**Exercise requirements**
Restate word for word the lines beginning at the one that contains "Write part 5" and ending at the one that contains "operating table', 'sheet')"; include both and nothing else.

**Rows**

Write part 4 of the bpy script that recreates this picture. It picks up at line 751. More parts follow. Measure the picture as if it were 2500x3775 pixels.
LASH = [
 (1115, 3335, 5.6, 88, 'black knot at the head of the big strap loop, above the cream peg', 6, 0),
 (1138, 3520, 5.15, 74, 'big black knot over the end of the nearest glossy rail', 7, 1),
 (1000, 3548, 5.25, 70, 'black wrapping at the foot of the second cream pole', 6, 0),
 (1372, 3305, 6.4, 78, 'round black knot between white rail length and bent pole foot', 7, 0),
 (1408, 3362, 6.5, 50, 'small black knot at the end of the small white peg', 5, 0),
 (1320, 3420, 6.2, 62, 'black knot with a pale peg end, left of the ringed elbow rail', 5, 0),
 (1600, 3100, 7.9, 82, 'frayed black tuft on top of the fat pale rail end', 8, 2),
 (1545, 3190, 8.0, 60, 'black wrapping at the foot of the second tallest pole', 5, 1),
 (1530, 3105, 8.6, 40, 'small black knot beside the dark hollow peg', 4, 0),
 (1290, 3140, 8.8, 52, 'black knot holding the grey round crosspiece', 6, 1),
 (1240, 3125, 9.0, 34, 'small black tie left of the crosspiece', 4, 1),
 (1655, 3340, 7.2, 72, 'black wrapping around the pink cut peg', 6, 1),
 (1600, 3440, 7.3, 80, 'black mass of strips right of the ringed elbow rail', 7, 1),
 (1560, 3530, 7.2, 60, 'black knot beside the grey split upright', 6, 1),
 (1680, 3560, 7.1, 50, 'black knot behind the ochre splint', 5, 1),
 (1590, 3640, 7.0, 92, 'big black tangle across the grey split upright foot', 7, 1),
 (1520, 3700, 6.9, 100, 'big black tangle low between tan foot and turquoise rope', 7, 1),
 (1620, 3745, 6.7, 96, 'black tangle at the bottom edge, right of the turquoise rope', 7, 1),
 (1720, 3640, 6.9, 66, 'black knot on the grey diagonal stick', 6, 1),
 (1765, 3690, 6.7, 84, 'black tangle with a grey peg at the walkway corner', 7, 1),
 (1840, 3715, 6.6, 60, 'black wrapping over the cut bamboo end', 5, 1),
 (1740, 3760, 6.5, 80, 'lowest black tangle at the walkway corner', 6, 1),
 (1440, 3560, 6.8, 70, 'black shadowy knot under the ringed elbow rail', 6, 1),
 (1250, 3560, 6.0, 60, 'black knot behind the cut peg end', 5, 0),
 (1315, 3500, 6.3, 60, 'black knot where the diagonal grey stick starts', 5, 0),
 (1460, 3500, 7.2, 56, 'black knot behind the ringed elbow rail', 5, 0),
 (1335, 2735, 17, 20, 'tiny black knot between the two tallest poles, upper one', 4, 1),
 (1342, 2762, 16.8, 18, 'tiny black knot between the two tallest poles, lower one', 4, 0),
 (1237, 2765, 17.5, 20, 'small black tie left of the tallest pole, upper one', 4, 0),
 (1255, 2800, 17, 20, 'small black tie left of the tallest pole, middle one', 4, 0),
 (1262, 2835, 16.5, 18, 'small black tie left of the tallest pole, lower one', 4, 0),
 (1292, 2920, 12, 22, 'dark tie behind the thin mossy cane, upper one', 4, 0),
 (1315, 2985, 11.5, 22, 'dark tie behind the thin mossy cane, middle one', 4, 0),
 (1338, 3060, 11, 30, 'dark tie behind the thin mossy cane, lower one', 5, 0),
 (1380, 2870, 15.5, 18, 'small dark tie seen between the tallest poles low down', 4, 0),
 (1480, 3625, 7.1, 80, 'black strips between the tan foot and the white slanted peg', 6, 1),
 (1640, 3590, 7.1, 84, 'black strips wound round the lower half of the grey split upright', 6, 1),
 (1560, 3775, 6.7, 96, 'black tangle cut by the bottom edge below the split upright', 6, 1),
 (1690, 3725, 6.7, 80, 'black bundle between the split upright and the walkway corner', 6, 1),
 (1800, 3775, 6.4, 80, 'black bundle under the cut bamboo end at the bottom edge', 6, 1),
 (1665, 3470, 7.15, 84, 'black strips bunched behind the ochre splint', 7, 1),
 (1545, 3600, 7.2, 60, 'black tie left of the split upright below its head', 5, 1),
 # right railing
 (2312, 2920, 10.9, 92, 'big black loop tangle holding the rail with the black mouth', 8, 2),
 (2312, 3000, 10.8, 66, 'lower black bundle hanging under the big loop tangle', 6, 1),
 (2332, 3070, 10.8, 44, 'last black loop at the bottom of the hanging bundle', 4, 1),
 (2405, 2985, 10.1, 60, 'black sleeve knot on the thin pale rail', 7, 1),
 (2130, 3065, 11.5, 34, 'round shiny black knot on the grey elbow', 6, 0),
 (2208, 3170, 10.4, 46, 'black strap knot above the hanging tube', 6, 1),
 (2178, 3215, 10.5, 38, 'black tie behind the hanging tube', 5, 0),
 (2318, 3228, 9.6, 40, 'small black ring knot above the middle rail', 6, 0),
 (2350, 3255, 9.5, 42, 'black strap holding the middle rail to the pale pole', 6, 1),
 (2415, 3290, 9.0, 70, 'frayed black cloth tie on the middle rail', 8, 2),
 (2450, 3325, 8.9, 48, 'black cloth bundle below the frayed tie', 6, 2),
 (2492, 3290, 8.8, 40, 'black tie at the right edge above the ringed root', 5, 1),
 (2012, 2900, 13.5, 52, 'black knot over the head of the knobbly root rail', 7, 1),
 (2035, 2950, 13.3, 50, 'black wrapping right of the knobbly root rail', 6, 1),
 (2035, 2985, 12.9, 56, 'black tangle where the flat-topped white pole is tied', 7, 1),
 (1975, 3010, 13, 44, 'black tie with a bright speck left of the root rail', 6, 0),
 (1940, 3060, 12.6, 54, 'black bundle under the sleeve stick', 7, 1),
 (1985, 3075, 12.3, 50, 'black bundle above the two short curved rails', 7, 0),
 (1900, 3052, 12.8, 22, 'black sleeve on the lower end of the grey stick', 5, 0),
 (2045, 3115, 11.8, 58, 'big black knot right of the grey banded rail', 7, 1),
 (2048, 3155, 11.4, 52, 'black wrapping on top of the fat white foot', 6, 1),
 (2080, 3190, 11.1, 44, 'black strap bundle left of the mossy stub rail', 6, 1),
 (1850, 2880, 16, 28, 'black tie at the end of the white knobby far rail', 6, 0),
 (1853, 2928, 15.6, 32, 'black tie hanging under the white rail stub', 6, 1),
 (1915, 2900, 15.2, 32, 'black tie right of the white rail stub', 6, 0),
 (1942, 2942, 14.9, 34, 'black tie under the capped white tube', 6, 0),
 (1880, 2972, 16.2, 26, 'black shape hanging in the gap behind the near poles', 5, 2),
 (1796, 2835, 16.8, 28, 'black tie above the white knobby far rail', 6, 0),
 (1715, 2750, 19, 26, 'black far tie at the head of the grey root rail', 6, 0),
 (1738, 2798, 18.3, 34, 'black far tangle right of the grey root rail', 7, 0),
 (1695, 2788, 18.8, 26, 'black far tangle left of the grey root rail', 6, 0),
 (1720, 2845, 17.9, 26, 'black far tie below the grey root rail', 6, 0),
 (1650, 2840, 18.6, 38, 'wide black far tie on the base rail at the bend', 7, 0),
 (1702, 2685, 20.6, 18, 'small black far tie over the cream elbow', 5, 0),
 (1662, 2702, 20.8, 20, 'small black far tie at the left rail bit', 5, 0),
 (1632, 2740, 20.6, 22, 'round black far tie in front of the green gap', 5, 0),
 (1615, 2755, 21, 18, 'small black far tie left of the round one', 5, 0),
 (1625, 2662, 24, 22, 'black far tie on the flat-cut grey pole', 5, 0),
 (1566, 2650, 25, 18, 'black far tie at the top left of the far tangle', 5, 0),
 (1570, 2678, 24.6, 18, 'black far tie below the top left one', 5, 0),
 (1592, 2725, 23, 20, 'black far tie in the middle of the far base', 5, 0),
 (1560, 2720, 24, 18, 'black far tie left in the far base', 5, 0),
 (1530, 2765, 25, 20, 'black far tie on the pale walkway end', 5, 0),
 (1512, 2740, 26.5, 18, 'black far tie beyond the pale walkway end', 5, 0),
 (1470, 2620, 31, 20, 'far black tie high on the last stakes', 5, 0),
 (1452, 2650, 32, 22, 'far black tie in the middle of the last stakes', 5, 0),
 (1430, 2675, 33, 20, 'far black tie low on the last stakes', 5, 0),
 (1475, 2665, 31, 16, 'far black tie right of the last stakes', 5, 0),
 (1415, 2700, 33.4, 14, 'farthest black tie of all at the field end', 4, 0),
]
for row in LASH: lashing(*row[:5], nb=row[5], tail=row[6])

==

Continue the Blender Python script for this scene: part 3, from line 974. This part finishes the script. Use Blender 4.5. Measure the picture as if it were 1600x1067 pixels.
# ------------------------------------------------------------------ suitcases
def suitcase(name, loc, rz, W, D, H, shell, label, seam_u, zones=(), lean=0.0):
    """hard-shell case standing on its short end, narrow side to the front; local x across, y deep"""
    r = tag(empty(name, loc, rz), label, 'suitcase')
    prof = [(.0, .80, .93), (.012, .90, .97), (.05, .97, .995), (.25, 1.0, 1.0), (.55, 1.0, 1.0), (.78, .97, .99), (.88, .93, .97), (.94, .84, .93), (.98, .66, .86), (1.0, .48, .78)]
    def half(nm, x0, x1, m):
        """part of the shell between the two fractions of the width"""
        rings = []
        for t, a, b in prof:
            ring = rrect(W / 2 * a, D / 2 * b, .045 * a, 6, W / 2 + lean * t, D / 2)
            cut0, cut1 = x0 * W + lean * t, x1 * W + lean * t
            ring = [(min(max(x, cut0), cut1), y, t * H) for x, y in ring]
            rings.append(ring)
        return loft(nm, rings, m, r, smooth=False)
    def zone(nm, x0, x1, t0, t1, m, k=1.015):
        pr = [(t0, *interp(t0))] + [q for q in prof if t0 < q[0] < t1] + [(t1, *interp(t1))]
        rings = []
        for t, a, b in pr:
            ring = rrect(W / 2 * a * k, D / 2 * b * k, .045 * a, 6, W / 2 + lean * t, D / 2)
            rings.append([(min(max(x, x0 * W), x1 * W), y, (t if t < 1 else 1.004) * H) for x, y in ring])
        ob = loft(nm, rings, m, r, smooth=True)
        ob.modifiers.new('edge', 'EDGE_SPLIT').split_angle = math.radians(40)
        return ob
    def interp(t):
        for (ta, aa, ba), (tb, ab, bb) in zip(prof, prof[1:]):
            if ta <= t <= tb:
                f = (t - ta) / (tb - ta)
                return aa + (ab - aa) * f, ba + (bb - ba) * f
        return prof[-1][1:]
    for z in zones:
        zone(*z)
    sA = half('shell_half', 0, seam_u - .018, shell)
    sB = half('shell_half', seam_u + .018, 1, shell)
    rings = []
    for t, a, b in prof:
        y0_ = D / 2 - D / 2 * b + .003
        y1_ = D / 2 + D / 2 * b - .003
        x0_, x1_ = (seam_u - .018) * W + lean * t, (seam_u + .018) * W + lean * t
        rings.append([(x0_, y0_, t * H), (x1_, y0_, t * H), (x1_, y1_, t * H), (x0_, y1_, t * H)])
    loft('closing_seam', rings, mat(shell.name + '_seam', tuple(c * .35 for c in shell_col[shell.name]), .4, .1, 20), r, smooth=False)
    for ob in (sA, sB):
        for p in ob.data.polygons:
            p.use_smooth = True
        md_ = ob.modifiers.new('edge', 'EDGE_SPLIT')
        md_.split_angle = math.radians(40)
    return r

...

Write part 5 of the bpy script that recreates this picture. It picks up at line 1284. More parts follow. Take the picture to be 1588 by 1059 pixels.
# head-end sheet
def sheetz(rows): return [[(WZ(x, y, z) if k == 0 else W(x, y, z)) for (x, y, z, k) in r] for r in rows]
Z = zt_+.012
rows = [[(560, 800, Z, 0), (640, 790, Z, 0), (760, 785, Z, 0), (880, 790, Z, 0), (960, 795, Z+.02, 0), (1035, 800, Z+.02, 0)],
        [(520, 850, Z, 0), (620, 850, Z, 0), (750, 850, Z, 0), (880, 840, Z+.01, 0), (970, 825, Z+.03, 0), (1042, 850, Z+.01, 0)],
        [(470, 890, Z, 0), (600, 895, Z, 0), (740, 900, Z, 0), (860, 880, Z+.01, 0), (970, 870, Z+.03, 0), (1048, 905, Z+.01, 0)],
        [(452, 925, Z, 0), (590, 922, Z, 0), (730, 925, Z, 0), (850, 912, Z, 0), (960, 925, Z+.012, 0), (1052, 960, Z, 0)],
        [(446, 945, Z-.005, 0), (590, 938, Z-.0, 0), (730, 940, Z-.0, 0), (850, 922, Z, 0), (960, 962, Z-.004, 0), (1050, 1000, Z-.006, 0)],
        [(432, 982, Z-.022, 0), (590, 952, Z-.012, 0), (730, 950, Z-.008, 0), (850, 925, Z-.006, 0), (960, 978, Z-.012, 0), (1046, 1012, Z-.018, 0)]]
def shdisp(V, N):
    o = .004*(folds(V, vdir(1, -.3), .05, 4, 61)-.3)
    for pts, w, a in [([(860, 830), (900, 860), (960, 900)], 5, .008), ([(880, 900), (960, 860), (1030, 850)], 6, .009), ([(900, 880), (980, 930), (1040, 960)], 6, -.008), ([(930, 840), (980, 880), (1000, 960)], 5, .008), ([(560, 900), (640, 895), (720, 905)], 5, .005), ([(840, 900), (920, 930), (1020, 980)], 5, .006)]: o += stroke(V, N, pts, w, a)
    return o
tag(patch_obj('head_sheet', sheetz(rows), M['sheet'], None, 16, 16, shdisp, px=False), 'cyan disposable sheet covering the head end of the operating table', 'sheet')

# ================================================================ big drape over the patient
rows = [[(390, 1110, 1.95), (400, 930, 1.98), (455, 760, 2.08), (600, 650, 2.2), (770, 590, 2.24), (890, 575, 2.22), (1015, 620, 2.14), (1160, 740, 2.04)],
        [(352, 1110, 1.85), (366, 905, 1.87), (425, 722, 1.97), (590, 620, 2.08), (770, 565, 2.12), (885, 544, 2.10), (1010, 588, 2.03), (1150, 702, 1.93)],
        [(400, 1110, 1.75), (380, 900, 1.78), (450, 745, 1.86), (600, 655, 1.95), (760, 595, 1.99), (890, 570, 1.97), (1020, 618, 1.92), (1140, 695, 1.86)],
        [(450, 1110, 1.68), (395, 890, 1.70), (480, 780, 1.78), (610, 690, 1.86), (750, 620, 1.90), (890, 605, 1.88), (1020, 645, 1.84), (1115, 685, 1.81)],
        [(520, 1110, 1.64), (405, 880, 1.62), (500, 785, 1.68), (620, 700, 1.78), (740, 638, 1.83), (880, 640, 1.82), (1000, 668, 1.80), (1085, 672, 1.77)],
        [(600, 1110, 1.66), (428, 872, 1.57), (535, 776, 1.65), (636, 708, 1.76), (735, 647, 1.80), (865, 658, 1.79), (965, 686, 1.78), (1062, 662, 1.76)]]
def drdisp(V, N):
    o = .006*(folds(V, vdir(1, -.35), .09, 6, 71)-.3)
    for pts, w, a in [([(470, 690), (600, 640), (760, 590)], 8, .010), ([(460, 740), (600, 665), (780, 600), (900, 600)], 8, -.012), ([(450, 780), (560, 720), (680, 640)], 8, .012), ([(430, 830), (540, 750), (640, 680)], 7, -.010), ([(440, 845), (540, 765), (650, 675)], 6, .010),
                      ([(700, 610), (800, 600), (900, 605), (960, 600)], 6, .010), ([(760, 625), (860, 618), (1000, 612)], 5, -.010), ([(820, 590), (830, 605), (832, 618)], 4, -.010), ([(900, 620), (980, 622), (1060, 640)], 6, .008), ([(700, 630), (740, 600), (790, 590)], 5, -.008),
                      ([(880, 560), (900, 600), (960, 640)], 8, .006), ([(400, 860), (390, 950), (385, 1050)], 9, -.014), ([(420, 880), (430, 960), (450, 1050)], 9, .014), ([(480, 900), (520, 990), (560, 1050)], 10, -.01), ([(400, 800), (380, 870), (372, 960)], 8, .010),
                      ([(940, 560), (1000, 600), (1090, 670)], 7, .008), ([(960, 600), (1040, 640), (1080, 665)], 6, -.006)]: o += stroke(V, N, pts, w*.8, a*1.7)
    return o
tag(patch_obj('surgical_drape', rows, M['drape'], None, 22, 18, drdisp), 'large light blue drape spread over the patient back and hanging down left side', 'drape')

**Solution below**
Write part 5 of the bpy script that recreates this picture. It picks up at line 1284. More parts follow. Take the picture to be 1588 by 1059 pixels.
# head-end sheet
def sheetz(rows): return [[(WZ(x, y, z) if k == 0 else W(x, y, z)) for (x, y, z, k) in r] for r in rows]
Z = zt_+.012
rows = [[(560, 800, Z, 0), (640, 790, Z, 0), (760, 785, Z, 0), (880, 790, Z, 0), (960, 795, Z+.02, 0), (1035, 800, Z+.02, 0)],
        [(520, 850, Z, 0), (620, 850, Z, 0), (750, 850, Z, 0), (880, 840, Z+.01, 0), (970, 825, Z+.03, 0), (1042, 850, Z+.01, 0)],
        [(470, 890, Z, 0), (600, 895, Z, 0), (740, 900, Z, 0), (860, 880, Z+.01, 0), (970, 870, Z+.03, 0), (1048, 905, Z+.01, 0)],
        [(452, 925, Z, 0), (590, 922, Z, 0), (730, 925, Z, 0), (850, 912, Z, 0), (960, 925, Z+.012, 0), (1052, 960, Z, 0)],
        [(446, 945, Z-.005, 0), (590, 938, Z-.0, 0), (730, 940, Z-.0, 0), (850, 922, Z, 0), (960, 962, Z-.004, 0), (1050, 1000, Z-.006, 0)],
        [(432, 982, Z-.022, 0), (590, 952, Z-.012, 0), (730, 950, Z-.008, 0), (850, 925, Z-.006, 0), (960, 978, Z-.012, 0), (1046, 1012, Z-.018, 0)]]
def shdisp(V, N):
    o = .004*(folds(V, vdir(1, -.3), .05, 4, 61)-.3)
    for pts, w, a in [([(860, 830), (900, 860), (960, 900)], 5, .008), ([(880, 900), (960, 860), (1030, 850)], 6, .009), ([(900, 880), (980, 930), (1040, 960)], 6, -.008), ([(930, 840), (980, 880), (1000, 960)], 5, .008), ([(560, 900), (640, 895), (720, 905)], 5, .005), ([(840, 900), (920, 930), (1020, 980)], 5, .006)]: o += stroke(V, N, pts, w, a)
    return o
tag(patch_obj('head_sheet', sheetz(rows), M['sheet'], None, 16, 16, shdisp, px=False), 'cyan disposable sheet covering the head end of the operating table', 'sheet')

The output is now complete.